Koizora (2007)

Jan 07, 2010 17:29


きみは幸せでしたか?
Kimi wa shiawase deshita ka?
Have you ever been happy?

It really amazes me how my life can change in less than two months. If somebody told me in the beginning of autumn that by the New Year the only movies on my to-watch list would be the Japanese ones, I'd be really REALLY surprised. But yet, that's the way things are! And I'm not at all upset about it. Not in the slightest.

My first Japanese movie of 2010 was Koizora (Sky Of Love).


The first time I heard about it was from katrine_nicole back in November during a very calm day at work. I was intrigued as for what one of the best j-movies about love could be :) And I also doubt that it's ever possible to get this kind of hair out of your head (even though I didn't approve of it at first) XD


It took me almost two months to finally accept the hair get to watching though!

Teenage love is reckless and uncontrollable. Teenage love is fragile and tender like the first bloom in the spring. Teenage love was in so many stories that it seems that there is no way a new word can be said. And yet…

Yet in Koizora you see these two little human beings who don't even know what life is, you see them collide like two stars on the horizon, see them sharing their first memories of one another from different places, not knowing who the other one is. Slowly getting closer. And closer.

The lonely airplane track in the sky doesn't seem that lonely if two people keep it as a treasure. The empty library doesn't seem empty when a new life begins there.

These two kids do not know how to live and yet the little family faces a chain of misfortunes: intrigues, rape, miscarriage, illness and death. They are unwilling to hurt one another and yet break each other's heart by those little unanswered questions that change their life altogether. If only they could change it for the better...

Every riverbend of Hiro and Mika’s love is painful and it would seem that the happiest moments they have are the ones where they know it's a one-way road.

Three moments that impressed me most were:

This kind of love.
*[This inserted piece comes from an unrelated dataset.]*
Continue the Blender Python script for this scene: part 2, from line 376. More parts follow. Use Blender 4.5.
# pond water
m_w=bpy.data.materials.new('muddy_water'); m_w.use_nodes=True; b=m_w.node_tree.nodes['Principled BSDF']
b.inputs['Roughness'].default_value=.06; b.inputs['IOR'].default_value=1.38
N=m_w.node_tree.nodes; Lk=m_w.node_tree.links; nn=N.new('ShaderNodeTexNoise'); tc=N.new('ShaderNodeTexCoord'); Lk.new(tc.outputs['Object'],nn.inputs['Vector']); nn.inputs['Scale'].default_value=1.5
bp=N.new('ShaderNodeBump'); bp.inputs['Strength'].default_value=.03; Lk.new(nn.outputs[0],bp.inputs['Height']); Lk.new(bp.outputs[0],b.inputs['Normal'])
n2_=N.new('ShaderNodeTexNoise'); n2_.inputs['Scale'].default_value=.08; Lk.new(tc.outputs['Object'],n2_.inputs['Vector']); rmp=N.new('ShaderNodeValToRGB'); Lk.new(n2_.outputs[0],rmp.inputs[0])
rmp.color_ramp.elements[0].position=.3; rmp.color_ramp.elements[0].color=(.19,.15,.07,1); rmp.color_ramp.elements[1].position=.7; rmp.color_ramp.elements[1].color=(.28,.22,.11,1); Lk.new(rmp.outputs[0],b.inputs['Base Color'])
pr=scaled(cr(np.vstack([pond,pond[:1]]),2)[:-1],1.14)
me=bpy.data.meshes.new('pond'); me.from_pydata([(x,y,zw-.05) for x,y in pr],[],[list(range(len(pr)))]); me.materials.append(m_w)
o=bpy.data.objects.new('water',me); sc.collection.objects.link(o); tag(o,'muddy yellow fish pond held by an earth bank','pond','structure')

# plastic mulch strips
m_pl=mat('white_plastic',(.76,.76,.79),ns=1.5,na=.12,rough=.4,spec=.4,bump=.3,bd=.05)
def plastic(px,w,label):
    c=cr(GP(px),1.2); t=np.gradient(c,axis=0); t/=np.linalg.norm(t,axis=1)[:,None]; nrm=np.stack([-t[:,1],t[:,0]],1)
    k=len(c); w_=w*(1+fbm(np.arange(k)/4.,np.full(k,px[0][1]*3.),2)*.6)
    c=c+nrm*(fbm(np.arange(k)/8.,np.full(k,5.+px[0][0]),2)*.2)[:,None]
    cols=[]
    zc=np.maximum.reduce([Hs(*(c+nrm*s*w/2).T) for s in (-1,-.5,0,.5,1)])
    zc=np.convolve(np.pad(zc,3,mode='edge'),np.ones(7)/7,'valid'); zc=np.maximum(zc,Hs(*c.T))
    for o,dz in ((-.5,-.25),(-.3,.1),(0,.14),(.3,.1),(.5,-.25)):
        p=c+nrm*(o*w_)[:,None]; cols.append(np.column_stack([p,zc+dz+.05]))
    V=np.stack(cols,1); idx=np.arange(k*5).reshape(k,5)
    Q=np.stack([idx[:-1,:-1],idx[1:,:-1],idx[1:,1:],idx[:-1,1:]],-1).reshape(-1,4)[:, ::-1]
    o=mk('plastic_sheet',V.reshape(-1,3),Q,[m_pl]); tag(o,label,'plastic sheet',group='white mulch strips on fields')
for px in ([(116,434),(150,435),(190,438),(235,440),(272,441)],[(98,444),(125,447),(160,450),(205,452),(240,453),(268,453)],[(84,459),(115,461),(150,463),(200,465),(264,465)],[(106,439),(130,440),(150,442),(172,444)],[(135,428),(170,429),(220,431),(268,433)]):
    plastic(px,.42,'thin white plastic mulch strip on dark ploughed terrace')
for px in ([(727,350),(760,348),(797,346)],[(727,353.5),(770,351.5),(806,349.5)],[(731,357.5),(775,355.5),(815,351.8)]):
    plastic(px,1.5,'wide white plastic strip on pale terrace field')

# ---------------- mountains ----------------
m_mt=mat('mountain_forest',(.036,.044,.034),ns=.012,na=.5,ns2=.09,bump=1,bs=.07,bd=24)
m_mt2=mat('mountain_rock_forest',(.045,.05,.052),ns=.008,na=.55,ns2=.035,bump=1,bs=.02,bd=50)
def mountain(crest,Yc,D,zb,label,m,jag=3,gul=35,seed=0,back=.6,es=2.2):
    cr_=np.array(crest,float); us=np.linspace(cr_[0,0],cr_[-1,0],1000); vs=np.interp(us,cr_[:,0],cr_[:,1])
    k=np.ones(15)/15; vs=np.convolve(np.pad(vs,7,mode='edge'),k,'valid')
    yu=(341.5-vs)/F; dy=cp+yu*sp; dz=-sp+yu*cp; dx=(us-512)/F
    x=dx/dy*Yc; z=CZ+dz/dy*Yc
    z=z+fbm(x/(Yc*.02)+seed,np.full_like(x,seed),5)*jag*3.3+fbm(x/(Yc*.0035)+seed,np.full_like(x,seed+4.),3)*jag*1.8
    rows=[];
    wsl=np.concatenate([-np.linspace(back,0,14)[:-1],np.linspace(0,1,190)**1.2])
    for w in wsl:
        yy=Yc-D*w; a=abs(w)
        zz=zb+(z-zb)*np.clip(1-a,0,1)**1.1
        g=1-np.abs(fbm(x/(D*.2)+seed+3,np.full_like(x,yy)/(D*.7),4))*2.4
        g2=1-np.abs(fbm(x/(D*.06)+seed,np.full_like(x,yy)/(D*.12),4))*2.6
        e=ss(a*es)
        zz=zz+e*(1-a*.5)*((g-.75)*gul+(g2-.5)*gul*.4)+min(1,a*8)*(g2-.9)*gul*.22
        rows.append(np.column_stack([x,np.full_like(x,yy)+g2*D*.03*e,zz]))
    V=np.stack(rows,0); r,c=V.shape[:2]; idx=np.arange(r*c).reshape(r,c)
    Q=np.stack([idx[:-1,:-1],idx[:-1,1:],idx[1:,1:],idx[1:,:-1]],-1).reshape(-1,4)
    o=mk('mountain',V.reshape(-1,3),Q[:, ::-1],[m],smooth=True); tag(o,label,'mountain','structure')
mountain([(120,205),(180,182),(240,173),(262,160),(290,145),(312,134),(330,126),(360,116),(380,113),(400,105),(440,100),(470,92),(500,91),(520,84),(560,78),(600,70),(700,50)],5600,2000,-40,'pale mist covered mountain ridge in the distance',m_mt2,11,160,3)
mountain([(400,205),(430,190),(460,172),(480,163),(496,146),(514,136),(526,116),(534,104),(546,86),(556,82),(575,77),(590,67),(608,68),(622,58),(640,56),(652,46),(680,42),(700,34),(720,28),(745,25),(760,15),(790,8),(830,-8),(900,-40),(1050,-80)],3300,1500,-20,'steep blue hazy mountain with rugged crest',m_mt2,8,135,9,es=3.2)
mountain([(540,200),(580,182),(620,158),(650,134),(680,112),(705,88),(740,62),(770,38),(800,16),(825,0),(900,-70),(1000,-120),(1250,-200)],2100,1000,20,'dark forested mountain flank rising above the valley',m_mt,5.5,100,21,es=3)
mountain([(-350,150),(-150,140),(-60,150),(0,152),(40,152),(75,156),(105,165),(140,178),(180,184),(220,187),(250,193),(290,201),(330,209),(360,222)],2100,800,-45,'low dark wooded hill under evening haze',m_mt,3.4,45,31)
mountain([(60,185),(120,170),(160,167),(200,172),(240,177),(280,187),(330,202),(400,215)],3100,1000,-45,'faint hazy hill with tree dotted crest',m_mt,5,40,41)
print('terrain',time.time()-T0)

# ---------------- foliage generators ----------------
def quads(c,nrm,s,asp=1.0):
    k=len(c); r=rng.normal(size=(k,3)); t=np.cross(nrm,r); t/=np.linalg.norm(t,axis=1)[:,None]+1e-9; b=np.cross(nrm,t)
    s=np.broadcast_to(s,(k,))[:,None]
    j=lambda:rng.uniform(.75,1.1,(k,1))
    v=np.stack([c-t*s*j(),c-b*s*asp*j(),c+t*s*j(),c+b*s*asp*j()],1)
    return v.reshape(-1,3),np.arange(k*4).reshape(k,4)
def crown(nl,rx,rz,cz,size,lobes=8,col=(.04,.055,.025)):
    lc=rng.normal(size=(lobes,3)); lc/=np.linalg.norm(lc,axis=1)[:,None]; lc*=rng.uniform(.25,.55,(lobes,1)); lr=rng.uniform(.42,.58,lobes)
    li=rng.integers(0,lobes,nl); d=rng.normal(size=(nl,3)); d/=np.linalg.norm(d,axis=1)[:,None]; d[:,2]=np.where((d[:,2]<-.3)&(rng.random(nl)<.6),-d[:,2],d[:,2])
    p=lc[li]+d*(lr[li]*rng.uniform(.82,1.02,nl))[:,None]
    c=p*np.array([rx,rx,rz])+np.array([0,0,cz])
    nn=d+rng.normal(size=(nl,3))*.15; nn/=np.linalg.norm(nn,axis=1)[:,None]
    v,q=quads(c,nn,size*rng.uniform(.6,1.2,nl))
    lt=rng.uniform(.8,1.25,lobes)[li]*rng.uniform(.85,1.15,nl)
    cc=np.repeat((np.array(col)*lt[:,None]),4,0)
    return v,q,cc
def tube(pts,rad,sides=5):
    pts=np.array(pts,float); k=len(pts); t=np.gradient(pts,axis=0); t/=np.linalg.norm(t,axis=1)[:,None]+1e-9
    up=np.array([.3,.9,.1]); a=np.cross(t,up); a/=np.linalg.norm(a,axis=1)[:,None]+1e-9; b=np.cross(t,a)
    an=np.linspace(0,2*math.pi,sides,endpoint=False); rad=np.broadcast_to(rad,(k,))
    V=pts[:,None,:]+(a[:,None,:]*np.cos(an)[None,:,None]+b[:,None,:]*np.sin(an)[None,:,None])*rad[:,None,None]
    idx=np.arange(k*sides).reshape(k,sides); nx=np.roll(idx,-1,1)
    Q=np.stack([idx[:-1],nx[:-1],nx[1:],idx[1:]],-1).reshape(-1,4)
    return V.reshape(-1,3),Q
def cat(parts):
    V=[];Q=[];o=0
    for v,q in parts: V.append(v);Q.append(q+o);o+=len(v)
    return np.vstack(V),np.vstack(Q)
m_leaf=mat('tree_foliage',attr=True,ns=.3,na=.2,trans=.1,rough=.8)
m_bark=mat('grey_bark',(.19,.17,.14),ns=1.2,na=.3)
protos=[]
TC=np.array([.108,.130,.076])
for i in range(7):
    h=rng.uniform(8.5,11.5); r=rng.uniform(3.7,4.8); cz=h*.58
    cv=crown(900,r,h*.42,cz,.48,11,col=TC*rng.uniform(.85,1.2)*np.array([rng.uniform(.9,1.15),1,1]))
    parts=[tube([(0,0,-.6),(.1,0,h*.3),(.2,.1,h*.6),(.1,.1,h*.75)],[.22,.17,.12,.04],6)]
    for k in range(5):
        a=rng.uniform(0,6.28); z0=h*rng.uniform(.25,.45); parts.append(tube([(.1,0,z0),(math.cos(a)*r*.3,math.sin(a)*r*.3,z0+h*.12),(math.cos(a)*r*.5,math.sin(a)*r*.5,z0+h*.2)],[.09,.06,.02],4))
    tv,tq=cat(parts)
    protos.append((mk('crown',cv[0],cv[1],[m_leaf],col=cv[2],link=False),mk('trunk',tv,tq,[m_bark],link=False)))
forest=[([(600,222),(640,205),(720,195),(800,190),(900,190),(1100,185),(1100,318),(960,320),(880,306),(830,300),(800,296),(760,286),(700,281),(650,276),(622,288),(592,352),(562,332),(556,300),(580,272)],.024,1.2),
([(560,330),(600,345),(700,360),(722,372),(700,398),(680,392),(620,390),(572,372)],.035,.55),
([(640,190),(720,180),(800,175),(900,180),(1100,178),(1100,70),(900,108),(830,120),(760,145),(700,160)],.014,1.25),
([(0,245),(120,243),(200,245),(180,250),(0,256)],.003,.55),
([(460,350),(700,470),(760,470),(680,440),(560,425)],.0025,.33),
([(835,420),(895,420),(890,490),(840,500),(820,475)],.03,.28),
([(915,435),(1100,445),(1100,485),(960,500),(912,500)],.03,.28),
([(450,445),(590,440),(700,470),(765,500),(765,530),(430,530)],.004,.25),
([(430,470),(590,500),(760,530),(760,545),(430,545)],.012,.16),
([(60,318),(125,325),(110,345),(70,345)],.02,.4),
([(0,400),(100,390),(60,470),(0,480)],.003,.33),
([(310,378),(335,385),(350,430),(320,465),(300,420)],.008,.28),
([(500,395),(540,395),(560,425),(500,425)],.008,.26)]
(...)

Again.


A very Pocahontas moment: “If I followed him that night, would we be together?”. I wish you chose the other path Mika. I wish you had the courage to listen to your heart and forget the pain you suffered. I wish that at that very moment you had the courage to be true to yourself.


And yet Mika chooses the path leading to the man who stood by her side when all else went wrong. Leaving all the questions high up in the air. She chooses the wide steady path to the man she is yet to hurt in the future. Why not do it earlier then?

“Every word in his diary was about me.”


This one did it to me. Seeing this diary drawing at the very end sets pictures running through your mind. And the crying face of the 17-year-old saying “I don’t want to die!” comes up again.

And you understand that it doesn’t matter how many times this kind of story was told. It doesn’t matter if it’s sentimental. Nothing matters but the fact that you believe that the story actually happened. And that sometimes it’s only the teenagers, reckless and tender, who really know what love is.